Za wyjściową jedenastkę kadry uznaliśmy tę, która wyszła w październiku na mecz z Czarnogórą. Oto jak wygląda w tym sezonie klubowa sytuacja biało-czerwonych, którzy zagrali w tamtym spotkaniu*:
Wojciech Szczęsny – 5 meczów/21 możliwych (450 minut/1890 możliwych)
Łukasz Piszczek – 11/22 (970/2010 min)
Kamil Glik – 20/22 (1800/1980 min)
Michał Pazdan – 19/29 (1618/2640 min)
Bartosz Bereszyński – 11/16 (852/1440 min)
Grzegorz Krychowiak – 11/17 (821/1530 min)
Krzysztof Mączyński – 24/29 (1732/2640)
Jakub Błaszczykowski – 9/16 (606/1440 min)
Kamil Grosicki – 19/21 (1229/1890)
Piotr Zieliński – 19/22 (879/1980)
Robert Lewandowski – 21/22 (1823/2040)
* stan na 05.12.3017
Czy są powody do paniki? Raczej nie. Do mundialu jeszcze pół roku, a sytuacja wielu kadrowiczów może do tego czasu zmienić się jeszcze po kilka razy. Poza tym, trzeba pamiętać, że jakość kadry to nie jest po prostu suma umiejętności jej piłkarzy. Wielu biało-czerwonych pod wodzą Nawałki gra o klasę lepiej niż w klubie. Grosicki, Mączyński, Pazdan – choćby oni w narodowych barwach dają z siebie 150 procent. Problemów z klubów po prostu nie zabierają ze sobą na zgrupowania. Poza tym, do marcowych meczów towarzyskich do zdrowia powinni już wrócić Piszczek i Rybus. Nie wolno też zapominać o Arkadiuszu Miliku.

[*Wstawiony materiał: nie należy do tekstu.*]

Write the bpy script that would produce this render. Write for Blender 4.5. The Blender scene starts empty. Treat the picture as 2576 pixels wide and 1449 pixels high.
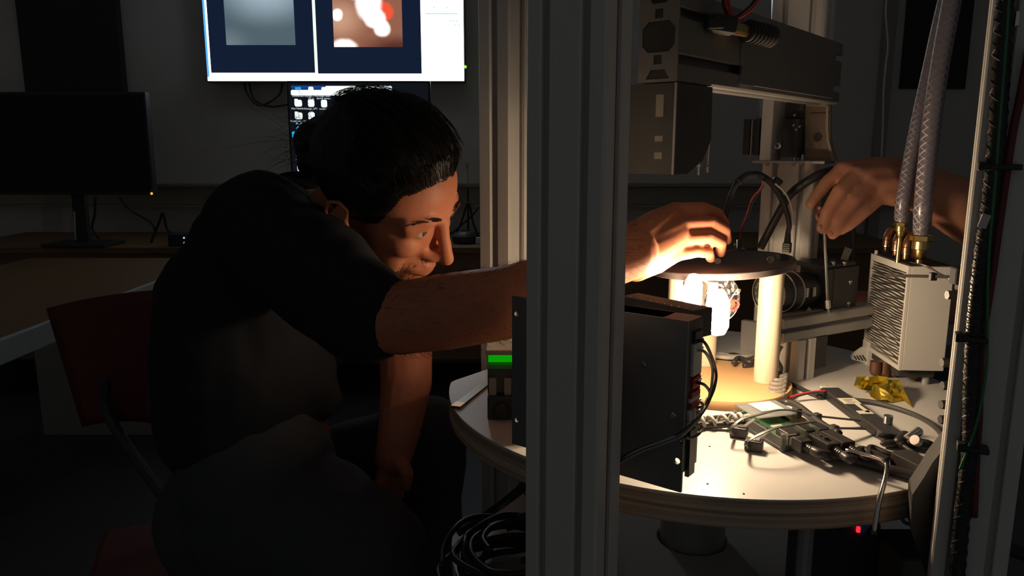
import bpy, bmesh, math, random
from mathutils import Vector, Matrix, noise
random.seed(7)
C = bpy.context.scene.collection
S = bpy.context.scene
PI = math.pi
# ---------------------------------------------------------------- camera, world, exposure
CZ = 1.21                       # lens height above the floor
PITCH = math.radians(10.5)
F = 1900.0                      # focal length in pixels of the 2576 wide frame
cam_d = bpy.data.cameras.new('camera'); cam = bpy.data.objects.new('view_camera', cam_d); C.objects.link(cam)
cam.location = (0, 0, CZ); cam.rotation_euler = (PI/2 - PITCH, 0, 0)
cam_d.sensor_width = 36.0; cam_d.lens = 36.0*F/2576.0; cam_d.clip_start = 0.02
S.camera = cam
W = bpy.data.worlds.new('dim_room'); S.world = W; W.use_nodes = True
W.node_tree.nodes['Background'].inputs[0].default_value = (0.92, 0.97, 1.0, 1)
W.node_tree.nodes['Background'].inputs[1].default_value = 0.054
S.view_settings.view_transform = 'Standard'; S.view_settings.look = 'None'
S.view_settings.gamma = 1.0; S.view_settings.use_curve_mapping = False
S.view_settings.exposure = 0.0
S.cycles.sample_clamp_indirect = 2.0
S.cycles.max_bounces = 8
BULB_L = 180.0                  # radiance of the two glowing bulbs
SCREEN_L = 5.0                  # radiance of white on the big wall monitor

# ---------------------------------------------------------------- helpers
def dirpx(px, py):
    x = (px-1288.0)/F; y = -(py-724.5)/F
    return Vector((x, math.cos(PITCH)+y*math.sin(PITCH), -math.sin(PITCH)+y*math.cos(PITCH)))
def at(px, py, Y):
    d = dirpx(px, py); t = Y/d.y
    return Vector((d.x*t, Y, CZ+d.z*t))
def onz(px, py, z):
    d = dirpx(px, py); t = (z-CZ)/d.z
    return Vector((d.x*t, d.y*t, z))
TZ = CZ-0.32                    # top of the round table
def tab(px, py, dz=0.0): return onz(px, py, TZ+dz)
def V3(*a): return Vector(a)
def basis(ex, ey, ez, o):
    return Matrix(((ex.x, ey.x, ez.x, o.x), (ex.y, ey.y, ez.y, o.y), (ex.z, ey.z, ez.z, o.z), (0, 0, 0, 1)))
def axis_m(p0, p1):
    z = (p1-p0).normalized()
    a = Vector((0, 0, 1)) if abs(z.z) < 0.95 else Vector((1, 0, 0))
    x = a.cross(z).normalized(); y = z.cross(x)
    return x, y, z
Z = Vector((0, 0, 1))

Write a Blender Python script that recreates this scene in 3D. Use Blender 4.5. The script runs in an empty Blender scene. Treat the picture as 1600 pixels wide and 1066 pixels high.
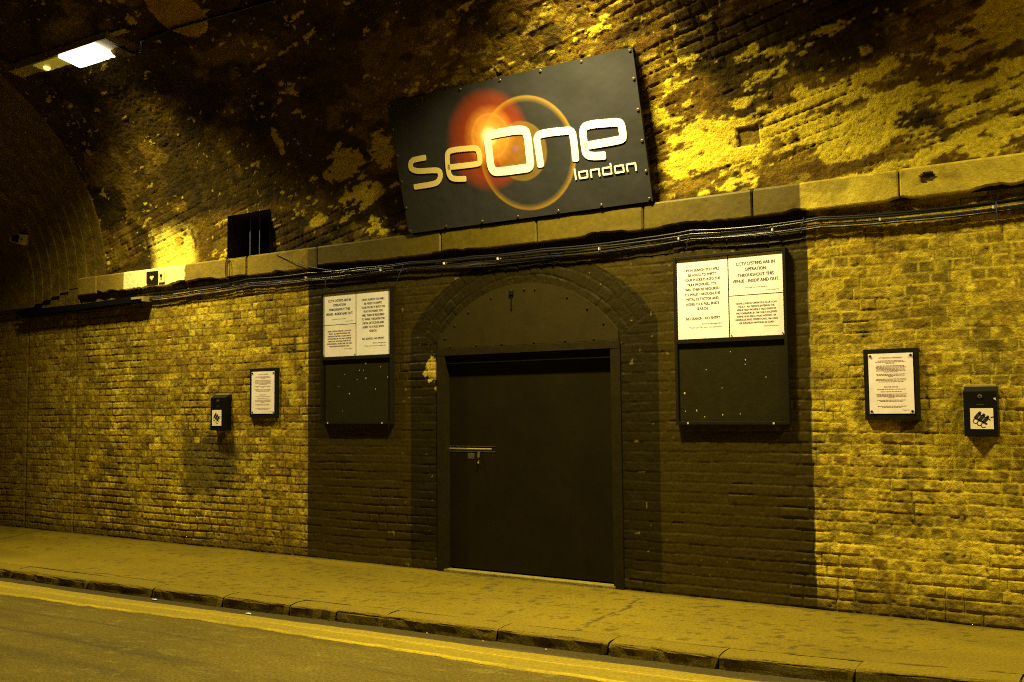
import bpy, bmesh, math, random
import numpy as np
from mathutils import Vector, Matrix

random.seed(7)
D = bpy.data
C = bpy.context.scene.collection
S = bpy.context.scene

# ------------------------------------------------------------------ camera
YAW, PITCH, ROLL = .587658955, .0659195655, -.00987514321
fwd = Vector((-math.sin(YAW)*math.cos(PITCH), math.cos(YAW)*math.cos(PITCH), math.sin(PITCH)))
rt = Vector((math.cos(YAW), math.sin(YAW), 0)); up = rt.cross(fwd)
r2 = rt*math.cos(ROLL)+up*math.sin(ROLL); u2 = up*math.cos(ROLL)-rt*math.sin(ROLL)
cd = D.cameras.new("camera"); cam = D.objects.new("camera", cd); C.objects.link(cam)
M = Matrix((r2, u2, -fwd)).transposed().to_4x4(); M.translation = Vector((0, -6.97939, 1.40232665))
cam.matrix_world = M
cd.sensor_width = 36; cd.lens = 1570.88735/1600*36; cd.clip_start = .05; cd.clip_end = 300
S.camera = cam

# ------------------------------------------------------------------ night sky, exposure
w = D.worlds.new("World"); S.world = w; w.use_nodes = True
bg = w.node_tree.nodes["Background"]; bg.inputs[0].default_value = (.25, .4, 1, 1); bg.inputs[1].default_value = .01
S.view_settings.view_transform = 'Standard'; S.view_settings.look = 'None'
S.view_settings.gamma = 1; S.view_settings.exposure = 0.1
LAMP_COL = (1.0, .815, .27)
LAMP_W = 345.0          # watts of a tunnel lamp
S.cycles.use_denoising = False; S.cycles.filter_width = 1.1; S.cycles.use_adaptive_sampling = False; S.cycles.sample_clamp_indirect = 2
S.cycles.max_bounces = 8; S.cycles.diffuse_bounces = 4

# ------------------------------------------------------------------ numpy noise
def _h(ix, iy, seed):
    n = (ix.astype(np.int64)*374761393 + iy.astype(np.int64)*668265263 + seed*982451653) & 0xffffffff
    n = ((n ^ (n >> 13))*1274126177) & 0xffffffff
    n = n ^ (n >> 16)
    return (n & 0xffffff)/float(0xffffff)
def vn(x, y, seed=0):
    ix = np.floor(x); iy = np.floor(y); fx = x-ix; fy = y-iy
    fx = fx*fx*(3-2*fx); fy = fy*fy*(3-2*fy)
    a = _h(ix, iy, seed); b = _h(ix+1, iy, seed); c = _h(ix, iy+1, seed); d = _h(ix+1, iy+1, seed)
    return (a*(1-fx)+b*fx)*(1-fy)+(c*(1-fx)+d*fx)*fy
def fbm(x, y, seed=0, oc=4):
    s = 0; a = 1; t = 0
    for k in range(oc):
        s = s+a*vn(x*2**k+17.3*k, y*2**k-9.1*k, seed+k*31); t += a; a *= .55
    return s/t
def sst(a, b, x):
    t = np.clip((x-a)/(b-a), 0, 1); return t*t*(3-2*t)
def mixc(c0, c1, t):
    return c0*(1-t[..., None])+np.asarray(c1, float)*t[..., None]

# ------------------------------------------------------------------ mesh helpers
def tag(o, label=None, cat=None, group=None, kind=None):
    if label: o['label'] = label
    if cat: o['category'] = cat
    if group: o['group'] = group
    if kind: o['kind'] = kind
    return o
def empty(name, loc, label=None, cat=None, group=None):
    o = D.objects.new(name, None); o.location = loc; o.empty_display_size = .1; C.objects.link(o)
    return tag(o, label, cat, group)
def link(name, me, mat=None, parent=None):
    o = D.objects.new(name, me); C.objects.link(o)
    if mat: me.materials.append(mat)
    if parent:
        o.parent = parent
        pl = parent.matrix_basis.translation.copy(); pp = parent
        tot = Vector((0, 0, 0))
        while pp: tot += pp.location; pp = pp.parent
        o.location = -tot
    return o
def grid_obj(name, P, mat, parent=None, mask=None, col=None, gloss=None, smooth=True, flip=False):
    n, m = P.shape[:2]
    idx = np.arange(n*m).reshape(n, m)
    q = np.stack([idx[:-1, :-1], idx[1:, :-1], idx[1:, 1:], idx[:-1, 1:]], -1)
    if flip: q = q[..., ::-1]
    q = q.reshape(-1, 4)
    if mask is not None: q = q[mask.reshape(-1)]
    me = D.meshes.new(name)
    me.vertices.add(n*m); me.vertices.foreach_set('co', P.reshape(-1).astype(np.float32))
    me.loops.add(len(q)*4); me.loops.foreach_set('vertex_index', q.reshape(-1).astype(np.int32))
    me.polygons.add(len(q)); me.polygons.foreach_set('loop_start', (np.arange(len(q))*4).astype(np.int32))
    me.polygons.foreach_set('use_smooth', np.full(len(q), smooth))
    me.update(calc_edges=True)
    if col is not None:
        ca = me.color_attributes.new('Col', 'FLOAT_COLOR', 'POINT')
        a = np.ones((n*m, 4), np.float32); a[:, :3] = col.reshape(-1, 3)
        ca.data.foreach_set('color', a.reshape(-1))
    g = me.attributes.new('gloss', 'FLOAT', 'POINT')
    g.data.foreach_set('value', (np.zeros(n*m) if gloss is None else gloss.reshape(-1)).astype(np.float32))
    return link(name, me, mat, parent)
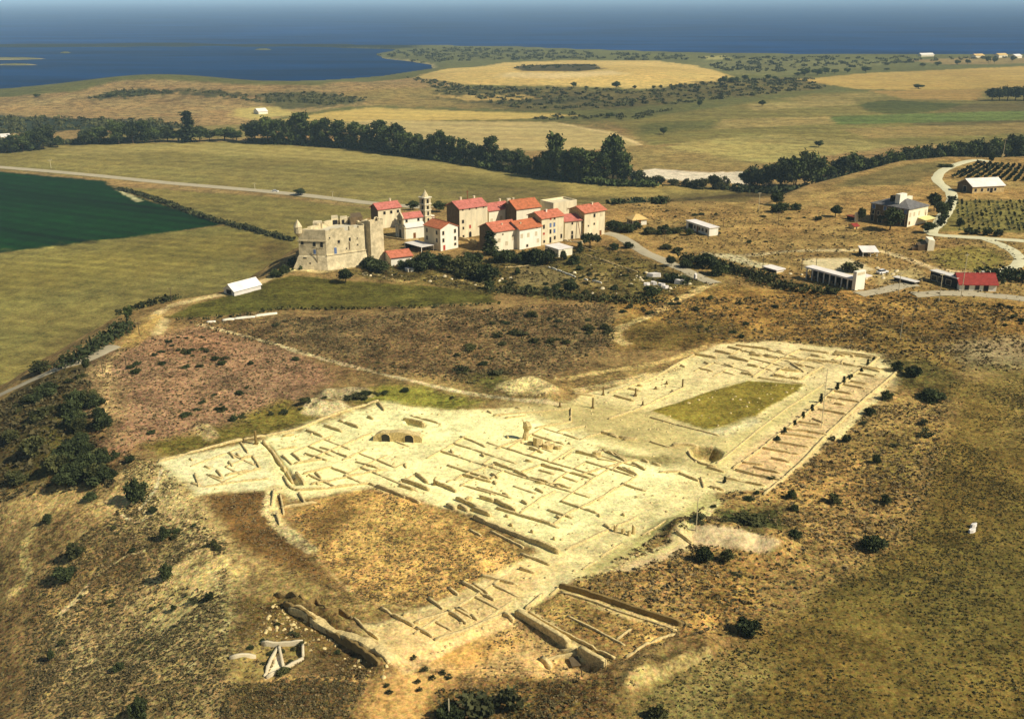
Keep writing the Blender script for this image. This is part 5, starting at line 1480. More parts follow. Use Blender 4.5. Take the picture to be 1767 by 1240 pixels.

Nie znaczy to jednak, że w ogóle nie ma się czym martwić. Krychowiak i Grosicki to filary tej kadry, a sezon 2017/18 od początku jest dla nich nieudany. Środkowi pomocnicy też nie grają tyle, ile by chcieli. Lewandowski nadal nie ma wartościowego rywala w ataku. A sytuację, w której pierwszy bramkarz nie gra regularnie w klubie, też trudno nazwać komfortową. Nawałka i jego sztab na pewno mają świadomość tych problemów. I znając – ich pewnie – już szukają sposobów jak je zniwelować.